Scarborough 1 discovered a 59m gas column within good quality sands (average 23% porosity) of the lower Barrow Group basin floor fan sealed by prodelta claystone. Formation testing at 1,904.5mKB recovered 5.2m3 of methane with only 0.12% ethane and no fractions heavier than propane.

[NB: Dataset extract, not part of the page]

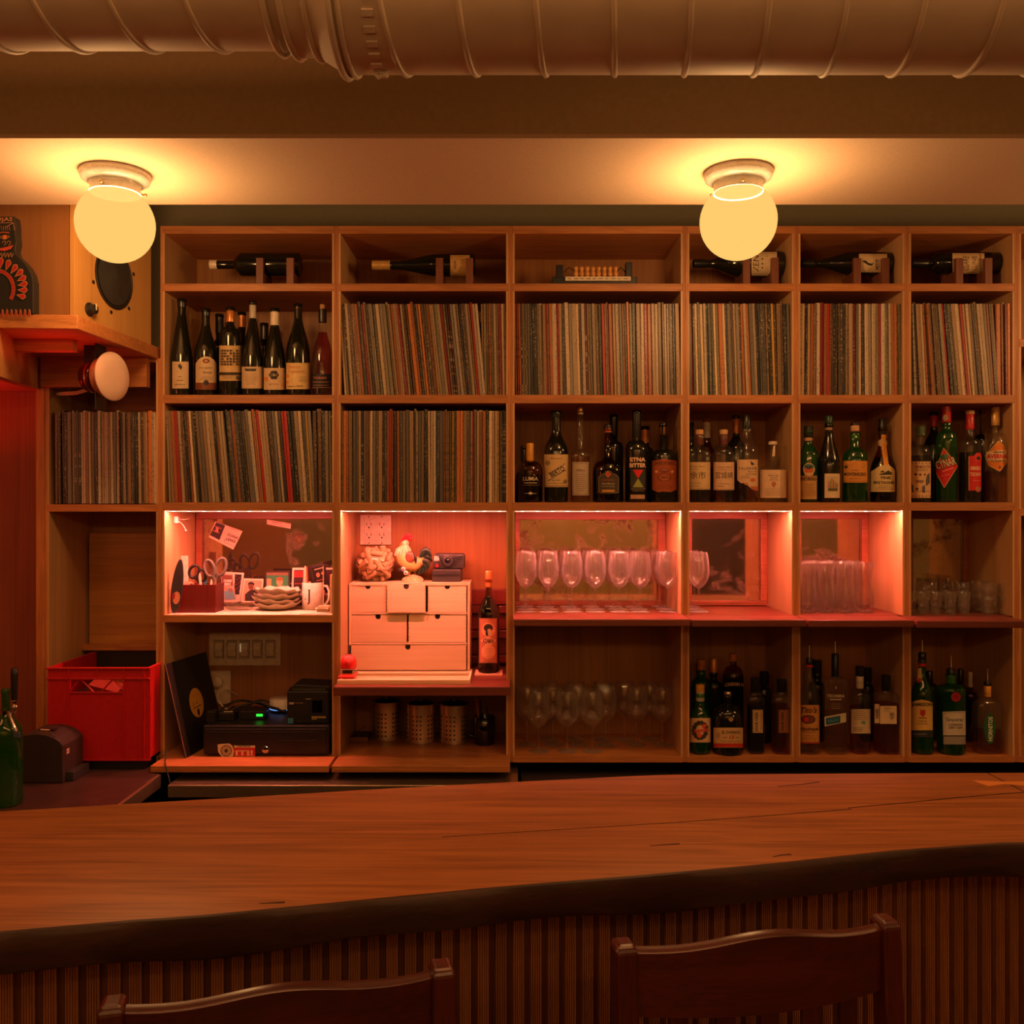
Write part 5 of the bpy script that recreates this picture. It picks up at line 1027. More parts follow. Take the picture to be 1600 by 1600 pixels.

Several appraisal wells have been drilled; Scarborough2 (1996) and Scarborough3,4 and5 (2004–2005). Scarborough2 was drilled to a TD of 2,068mKB to appraise the southeast limit of the lower delta fan reservoir discovery, and to confirm the presence of higher gas-bearing sands in the upper delta fan with seismic amplitude anomalies (Esso Australia Ltd, 1997). A total of 84m of conventional core was cut in the upper and lower fans, and both successions were confirmed to be gas bearing from log analysis, MDT samples and production testing. The upper fan reservoir contained a 39m gross gas interval with lower than expected porosity (20%), permeability (<1-0mD) and gas saturation (49%). The lower fan reservoir contained a 28m gross gas interval with excellent porosity (26%), permeability (1,000–5,000mD) and gas saturation (70%). Cores indicate that the upper fan consists mostly of thin-bedded pelagic mudstone and debris-flow sands, whereas the lower fan comprises amalgamated channel sands. Pressure gradients and gas compositions suggest that the upper and lower fans are in communication, with the same gas-water contact as Scarborough1.

Scarborough3 was located on the southwest flank of the structure to appraise the upper fan complex of the Barrow Group. It encountered a 53m gross gas column and demonstrated that high-quality, amalgamated turbidite sands were developed in the upper fan (Gorter, 2005).